Security is comparable to CGI.)

John Nagle
 
G

Graham Dumpleton

Realistically, mod_python is a dead end for large servers,
because Python isn't really multi-threaded. The Global Python
Lock means that a multi-core CPU won't help performance.

That is not true if 'prefork' MPM is used for Apache which is how most
people seem to run it. This is because each Apache child process only
run one request at a time and so there isn't normally going to be any
contention on the GIL at all. The only case where there would be
contention in this arrangement is if the request handlers within
Apache had spawned off distinct threads themselves to do stuff. Even
then, in this arrangement the main request handler is usually not
doing anything and is just waiting for the created thread to finish
what it was doing. Thus if only one thread was spawned to do some work
or a blocking operation to allow the main thread to timeout, then
again there isn't really any contention as only one thread is actually
doing anything. If you are trying to embed very intensive operations
with threads within Apache then I would suggest it is not really the
best design you could use anyway as such things would be much better
farmed off to a long running backend process using XML-RPC or some
other interprocess communication mechanism.

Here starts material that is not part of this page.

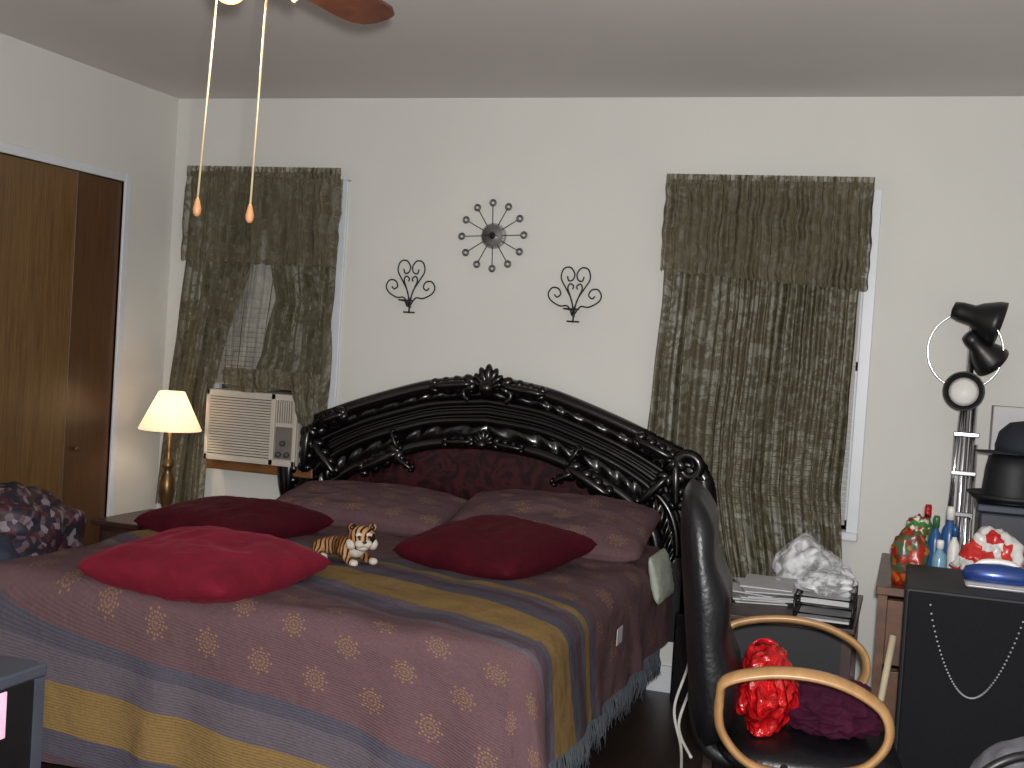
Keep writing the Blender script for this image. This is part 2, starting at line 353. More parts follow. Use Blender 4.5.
# ---------------------------------------------------------------- wall clock
g=grp('wall_clock'); cx,cz=1.79,2.05
sp=[];rings=[]
for k in range(12):
    a=2*pi*k/12+.05; d=Vector((cos(a),0,sin(a))); o=Vector((cx,-.03,cz))
    sp.append(([o+d*.05,o+d*.142],.0024))
    cc=o+d*.156; rings.append(([cc+Vector((cos(b)*.0125,0,sin(b)*.0125)) for b in [2*pi*q/16 for q in range(16)]],.006,True))
tubes('spokes',sp,MIRON,g,6); tubes('rings',rings,plain('clock_ring',(96,94,92),.35,.4),g,8)
lathe('body',[(.060,0),(.061,.02),(.057,.03),(.001,.031)],(cx,0,cz),MSIL,g,40,M=RX)
lathe('dial',[(.052,0),(.052,.003)],(cx,-.03,cz),plain('clock_dial',(128,126,122),.4,.2,var=.5,scale=9),g,40,M=RX)
lathe('dial_center',[(.016,0),(.016,.003),(.001,.004)],(cx,-.032,cz),MIRON,g,24,M=RX)
boxes('hands',[(cx-.046,cx+.004,-.040,-.037,cz-.002,cz+.003),(cx-.003,cx+.03,-.040,-.037,cz-.004,cz+.001)],MIRON,g)
# ---------------------------------------------------------------- sconces
def spiral(cx,cz,r0,r1,a0,a1,y=-.02,n=20):
    return [Vector((cx+lerp(r0,r1,i/n)*cos(lerp(a0,a1,i/n)),y,cz+lerp(r0,r1,i/n)*sin(lerp(a0,a1,i/n)))) for i in range(n+1)]
for sx in (1.38,2.21):
    g=grp('candle_sconce'); sz=1.79; L=[]
    for m in (-1,1):
        f2=lambda pts:[(sx+m*(q[0]),q[1],sz+q[2]) for q in pts]
        heart=smoothpts([(0,-.02,-.11),(.012,-.02,-.03),(.045,-.02,.03),(.070,-.02,.075),(.060,-.02,.118),(.028,-.02,.126),(.006,-.02,.098),(.012,-.02,.07),(.032,-.02,.064),(.040,-.02,.085)],5)
        side=smoothpts([(0,-.02,-.10),(.03,-.02,-.055),(.07,-.02,-.055),(.115,-.02,-.03),(.128,-.02,0),(.11,-.02,.028),(.08,-.02,.025),(.068,-.02,.0),(.085,-.02,-.015),(.098,-.02,-.003)],5)
        inner=smoothpts([(0,-.02,-.07),(.02,-.02,-.01),(.035,-.02,.03),(.025,-.02,.05),(.008,-.02,.04),(.012,-.02,.025)],5)
        for q in (heart,side,inner): L.append((f2(q),.0036))
    L.append(([(sx,0,sz-.1),(sx,-.05,sz-.095),(sx,-.07,sz-.075)],.004)); L.append(([(sx-.03,-.02,sz-.125),(sx+.03,-.02,sz-.125)],.004))
    L.append(([(sx,-.02,sz-.13),(sx,-.02,sz-.07)],.004))
    tubes('scrolls',L,MIRON,g,7)
    lathe('candle_cup',[(.006,-.004),(.036,0),(.040,.006),(.036,.004),(.006,.002)],(sx,-.065,sz-.072),MIRON,g,20)
# ---------------------------------------------------------------- bed
bed=grp('bed'); BX=1.85
ZO=[(0,1.355),(.24,1.325),(.4,1.285),(.64,1.205),(.83,1.13),(.96,1.07),(1.04,.99),(1.065,.87)]
ZI=[(0,1.07),(.24,1.05),(.42,1.0),(.6,.93),(.74,.84),(.82,.74),(.85,.62),(.86,.5)]
def arcpts(t,y,m,k=6):
    a=[]
    for (x1,z1),(x2,z2) in zip(ZO,ZI): a.append((BX+m*lerp(x1,x2,t),y,lerp(z1,z2,t)))
    return smoothpts(a,k)
def fullarc(t,y,k=6): 
    R=arcpts(t,y,1,k); Lf=arcpts(t,y,-1,k); return Lf[::-1]+R[1:]
fa=fullarc(0.03,-.05); n=len(fa); vs=[];fs=[]
for yy in (-.03,-.085):
    for q in fa: vs.append((q.x,yy,q.z-.01))
    for q in fa: vs.append((q.x,yy,.25))
for i in range(n-1):
    fs.append((n+i,n+i+1,i+1,i)); fs.append((2*n+i,2*n+i+1,3*n+i+1,3*n+i)); fs.append((i,i+1,2*n+i+1,2*n+i))
fs.append((0,2*n,3*n,n)); fs.append((n-1,2*n-1,4*n-1,3*n-1))
mk('headboard_panel',vs,fs,MBLK2,bed,False)
t=NT('maroon_inlay'); w=t.tex('Noise',t.co('Object',(1,1,1)),Scale=11.,Distortion=2.5,Detail=3.)
t.set(Base_Color=t.ramp(w.outputs[0],[(.42,srgb(26,8,11)),(.58,srgb(56,18,23))]),Roughness=.35,Specular_IOR_Level=.3)
ia=fullarc(1.0,-.1); n=len(ia); vs=[(q.x,-.092,q.z) for q in ia]+[(q.x,-.092,.42) for q in ia]
mk('headboard_inlay',vs,[(i,i+1,n+i+1,n+i) for i in range(n-1)],t.m,bed,False)
tubes('headboard_rails',[(fullarc(0,-.10),.036),(fullarc(.31,-.118),.016),(fullarc(.62,-.118),.018),(fullarc(1.0,-.115),.030)],MBLK,bed,12)
def band(t0,t1,y,bul,flute,nfl,slant,ridges,NA=28):
    ring=[fullarc(lerp(t0,t1,j/NA),0,60) for j in range(NA+1)]; n=len(ring[0]); vs=[];fs=[]
    cumx=[abs(i-(n-1)/2) for i in range(n)]
    for j in range(NA+1):
        s=j/NA
        for i in range(n):
            q=ring[j][i]; ph=cumx[i]*nfl/n*2*pi-s*slant
            rel=bul*sin(pi*s)**.6+flute*(.5+.5*sin(ph))*sin(pi*s)+(.005*abs(sin(pi*ridges*s)) if ridges else 0)
            vs.append((q.x,y-rel,q.z))
    for j in range(NA):
        for i in range(n-1):
            a=j*n+i; fs.append((a,a+1,a+n+1,a+n))
    return vs,fs
V0=[];F0=[]
for args in ((.05,.30,-.088,.024,.010,30,2.2,0),(.32,.61,-.088,.024,.0,22,2.2,4),(.64,.97,-.088,.016,.012,26,3.0,0)):
    a,b=band(*args); o=len(V0); V0+=a; F0+=[tuple(x+o for x in q) for q in b]
mk('headboard_bands',V0,F0,MBLK,bed)
orn=[];sc=[]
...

If one is using the "worker" MPM then yes there will be some
contention if multiple requests are being handled by mod_python at the
same time within the same Apache child process. The downside of this
is lessened however by the fact that there are still multiple Apache
child processes and Apache will spread requests across all the Apache
child processes, thus the amount that may be running concurrently
within any one process is less.

The basic problem of GIL contention here is no different to a single
Python backend process which is handling everything behind Apache. In
some respects the Apache approach actually works better as there are
multiple processes spreading the load. Your comment on the GIL is
therefore partly unjustified in that respect for Apache and
mod_python. Your statement in some respect still stands for Python
itself when run as a single process, but you linked it to mod_python
and Apache which lessens the impact through its architecture of using
multiple child processes.

Finally we have 'winnt' MPM, again, because this is all in the one
process you will have GIL contention in a much more substantial
manner. However, I'd suggest that most wouldn't choose Apache on
Windows as a major deployment platform.
FastCGI, though, can get all the CPUs going. It takes more
memory, though, since each instance has a full copy of Python
and all the libraries in use.

How is that any different to Apache child processes. Each Apache child
process has a full copy of Python and the libraries in use. Each
Apache child process can be making use of different CPUs. Further,
static file requests, plus other requests against PHP, mod_perl etc
can when mod_python is also running be on separate CPUs within the
same child process when 'worker' MPM is being used. Thus you haven't
lost all forms or parallelism that may be possible, it is only within
the mod_python world that there will be some GIL contention and only
with 'worker' and 'winnt' MPMs, not 'prefork'. It isn't going to lock
out non Python stuff from making use of additional CPUs.
(FastCGI is a straightforward transaction processing engine.
Each transaction program is launched in a separate process, and,
once done with one transaction, can be used to do another one
without reloading. When things are slow, the extra transaction processes
are told to exit; when load picks up, more of them are forked.
Security is comparable to CGI.)

Apache will also kill off excess child processes when it deems they
are no longer required, or create new ones as demand dictates.

So, I am still not sure where the big issue is, the architecture of
Apache limits the impact of GIL contention in ways that Python alone
doesn't.

Graham
 
S

sjdevnull

John said:
Realistically, mod_python is a dead end for large servers,
because Python isn't really multi-threaded. The Global Python
Lock means that a multi-core CPU won't help performance.

The GIL doesn't affect seperate processes, and any large server that
cares about stability is going to be running a pre-forking MPM no
matter what language they're supporting.